We simplify the equation to get $ \left( s-b \right)\left( s-c \right)=s\left( s-a \right) $ .
Therefore,
 $
   \left( s-b \right)\left( s-c \right)=s\left( s-a \right) \\
  \Rightarrow {{s}^{2}}-s\left( b+c \right)+bc={{s}^{2}}-as \\
  \Rightarrow bc=s\left( b+c-a \right) \\
  \Rightarrow 2bc=2s\left( b+c-a \right) \;
 $
Now we know that $ 2s=a+b+c $ . Putting the value, we get
 $
   2bc=2s\left( b+c-a \right) \\
  \Rightarrow 2bc=\left( a+b+c \right)\left( b+c-a \right) \;
 $
Now we use the identity where $ {{a}^{2}}-{{b}^{2}}=\left( a+b \right)\left( a-b \right) $ .
Therefore, $ 2bc=\left( a+b+c \right)\left( b+c-a \right)={{\left( b+c \right)}^{2}}-{{a}^{2}} $ .
Simplifying we get
 $
   2bc=\left( a+b+c \right)\left( b+c-a \right)={{\left( b+c \right)}^{2}}-{{a}^{2}} \\
  \Rightarrow {{b}^{2}}+{{c}^{2}}-{{a}^{2}}=0 \\
  \Rightarrow {{a}^{2}}={{b}^{2}}+{{c}^{2}} \;
 $
So, the triangle is right-angled by the converse of Pythagoras.

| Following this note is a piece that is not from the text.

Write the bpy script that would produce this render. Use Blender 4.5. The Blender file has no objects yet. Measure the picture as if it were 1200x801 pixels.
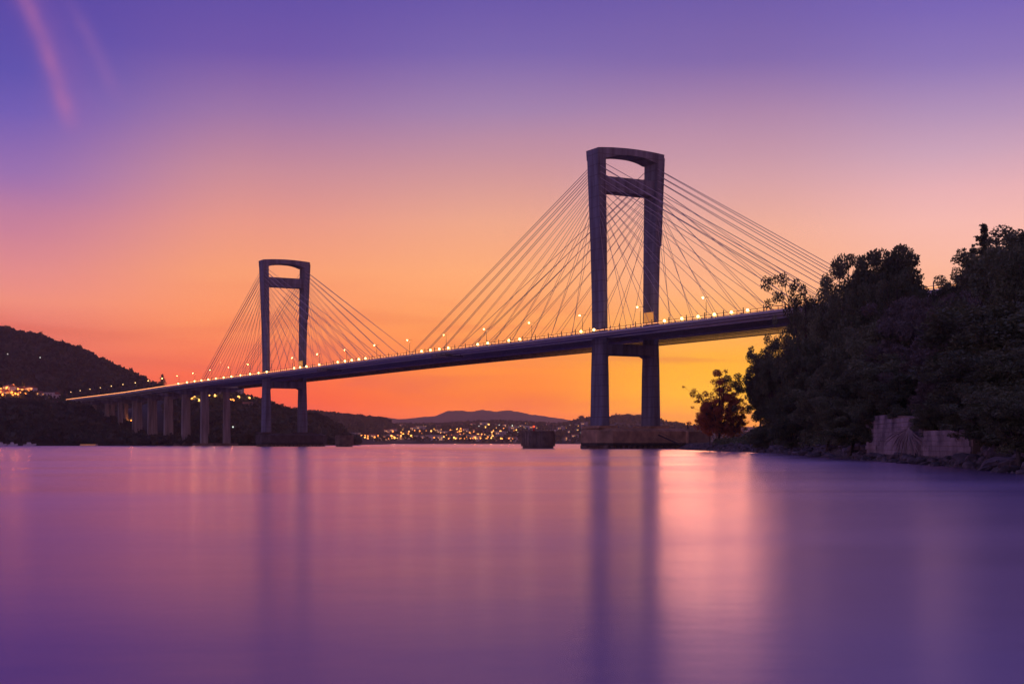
import bpy, math, random
import numpy as np
from mathutils import Vector, noise
random.seed(11); RNG = np.random.default_rng(11)
S = bpy.context.scene; COL = S.collection
F = 1685.0; HC = 2.4; YH = 518.3      # focal length in photo pixels, eye height, horizon row

def lin(c):
    return tuple(((v/255)/12.92 if v/255 <= .04045 else ((v/255+.055)/1.055)**2.4) for v in c)
def P(x, y, D):                        # a photo pixel at distance D -> world point
    return Vector(((x-600)/F*D, D, (YH-y)/F*D+HC))

# ------------------------------------------------------------------ camera
cam = bpy.data.cameras.new('camera'); co = bpy.data.objects.new('camera', cam); COL.objects.link(co)
co.location = (0, 0, HC); co.rotation_euler = (math.pi/2, 0, 0)
cam.sensor_width = 36; cam.lens = F/1200*36; cam.shift_y = (YH-400.5)/1200
cam.clip_start = .5; cam.clip_end = 60000
S.camera = co
S.view_settings.view_transform = 'Standard'; S.view_settings.look = 'None'
S.view_settings.exposure = 0; S.view_settings.gamma = 1; S.view_settings.use_curve_mapping = False
S.cycles.max_bounces = 6; S.cycles.volume_bounces = 0; S.cycles.transparent_max_bounces = 8
S.cycles.sample_clamp_indirect = 4; S.cycles.use_denoising = True

# ------------------------------------------------------------------ sky
W = bpy.data.worlds.new('World'); S.world = W; W.use_nodes = True
nt = W.node_tree; N = nt.nodes; L = nt.links; N.clear()
def nd(t, **k):
    n = N.new(t)
    for a, b in k.items(): setattr(n, a, b)
    return n
def mth(op, a, b=None, c=None, clamp=False):
    n = nd('ShaderNodeMath', operation=op, use_clamp=clamp)
    for i, v in enumerate((a, b, c)):
        if v is None: continue
        if isinstance(v, (int, float)): n.inputs[i].default_value = v
        else: L.new(v, n.inputs[i])
    return n.outputs[0]
def sstep(v, a, b):
    n = nd('ShaderNodeMapRange', interpolation_type='SMOOTHSTEP')
    L.new(v, n.inputs[0]); n.inputs[1].default_value = a; n.inputs[2].default_value = b
    return n.outputs[0]
def mixc(f, a, b):
    n = nd('ShaderNodeMix', data_type='RGBA')
    if isinstance(f, (int, float)): n.inputs[0].default_value = f
    else: L.new(f, n.inputs[0])
    for s, v in ((6, a), (7, b)):
        if isinstance(v, tuple): n.inputs[s].default_value = v
        else: L.new(v, n.inputs[s])
    return n.outputs[2]
tc = nd('ShaderNodeTexCoord'); sx = nd('ShaderNodeSeparateXYZ'); L.new(tc.outputs['Generated'], sx.inputs[0])
dx, dy, dz = sx.outputs
fac = mth('SQRT', mth('MAXIMUM', dz, 0.0))
az = mth('ARCTAN2', dx, dy)
def ramp(stops, x=None):
    r = nd('ShaderNodeValToRGB'); L.new(fac, r.inputs[0]); el = r.color_ramp.elements
    pts = []
    for y, c in stops:
        if x is not None:
            t = (YH-y)/math.hypot(F, x-600); z = math.sin(math.atan(max(t, 0))); p = math.sqrt(z)
        else: p = math.sqrt(math.sin(math.radians(y)))
        pts.append((p, c))
    if x is not None: pts += [(.66, (86, 78, 162)), (1, (66, 64, 138))]
    pts.sort()
    while len(el) < len(pts): el.new(.5)
    for e, (p, c) in zip(el, pts): e.position = p
    for i, (p, c) in enumerate(pts):
        el[i].position = p; el[i].color = (*lin(c), 1)
    return r.outputs[0]
R0 = ramp([(0,(86,72,164)),(80,(92,82,172)),(130,(112,93,178)),(200,(152,112,174)),(260,(191,124,157)),(320,(226,138,137)),(352,(239,142,122)),(384,(226,112,100)),(440,(238,106,74)),(518,(230,84,48))], 0)
R1 = ramp([(0,(98,80,165)),(60,(112,88,167)),(130,(155,117,166)),(200,(200,140,152)),(260,(232,152,134)),(320,(250,160,112)),(380,(255,145,86)),(430,(250,106,60)),(470,(246,86,34)),(518,(242,74,22))], 300)
R2 = ramp([(0,(105,88,168)),(60,(122,102,172)),(130,(162,130,172)),(200,(206,150,154)),(260,(238,168,138)),(320,(255,174,116)),(380,(255,160,84)),(430,(255,143,48)),(470,(255,126,16)),(518,(252,102,14))], 600)
R3 = ramp([(0,(110,92,168)),(70,(128,105,170)),(150,(180,140,170)),(210,(212,160,165)),(270,(240,175,150)),(330,(255,180,130)),(380,(255,175,88)),(420,(255,178,36)),(460,(255,186,18)),(490,(255,160,6)),(518,(255,120,0))], 830)
R4 = ramp([(0,(118,100,180)),(70,(140,118,182)),(130,(175,145,185)),(180,(206,165,185)),(220,(232,177,180)),(260,(246,186,175)),(330,(252,185,150)),(420,(255,165,90)),(518,(250,130,60))], 1150)
RS = ramp([(0,(200,118,122)),(6,(202,140,154)),(14,(168,132,178)),(28,(122,108,184)),(90,(66,64,138))])
RB = ramp([(0,(120,104,146)),(8,(138,118,160)),(20,(124,114,184)),(90,(66,64,138))])
d2 = math.degrees
azd = mth('MULTIPLY', az, 180/math.pi)
def ax(x): return math.degrees(math.atan((x-600)/F))
c = mixc(sstep(azd, ax(0), ax(300)), R0, R1)
c = mixc(sstep(azd, ax(300), ax(600)), c, R2)
c = mixc(sstep(azd, ax(600), ax(830)), c, R3)
c = mixc(sstep(azd, ax(860), ax(1130)), c, R4)
c = mixc(sstep(mth('ABSOLUTE', azd), 22, 75), c, RS)
c = mixc(sstep(mth('ABSOLUTE', azd), 80, 150), c, RB)
RW = ramp([(0,(205,112,84)),(7,(200,122,104)),(16,(160,108,128)),(32,(104,86,152)),(90,(66,64,138))])
c = mixc(mth('MULTIPLY', sstep(azd, 50, 95), mth('SUBTRACT', 1.0, sstep(azd, 150, 179))), c, RW)
# thin cloud streaks low over the horizon
cu = nd('ShaderNodeCombineXYZ'); L.new(mth('MULTIPLY', az, 5.0), cu.inputs[0]); L.new(mth('MULTIPLY', dz, 48.0), cu.inputs[1])
ns = nd('ShaderNodeTexNoise'); ns.inputs['Scale'].default_value = 1.0; ns.inputs['Detail'].default_value = 5; ns.inputs['Distortion'].default_value = .6
L.new(cu.outputs[0], ns.inputs['Vector'])
m = mth('MULTIPLY', sstep(ns.outputs[0], .46, .68), mth('SUBTRACT', 1.0, sstep(dz, .05, .13)))
m = mth('MULTIPLY', m, .46)
c = mixc(m, c, (*lin((214, 92, 70)), 1))
cu2 = nd('ShaderNodeCombineXYZ'); L.new(mth('MULTIPLY', az, 2.2), cu2.inputs[0]); L.new(mth('MULTIPLY', dz, 14.0), cu2.inputs[1]); cu2.inputs[2].default_value = 4.2
ns2 = nd('ShaderNodeTexNoise'); ns2.inputs['Scale'].default_value = 1.0; ns2.inputs['Detail'].default_value = 3
L.new(cu2.outputs[0], ns2.inputs['Vector'])
c = mixc(mth('MULTIPLY', mth('MULTIPLY', sstep(ns2.outputs[0], .42, .80), .12), mth('SUBTRACT', 1.0, sstep(dz, .16, .26))), c, (*lin((246, 158, 112)), 1))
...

The correct option is C.
So, the correct answer is “Option C”.

Note: We can also use the circle circumscribing the triangle to find the relation between the sides with the area. Using those relations, we can find the relations between the sides directly.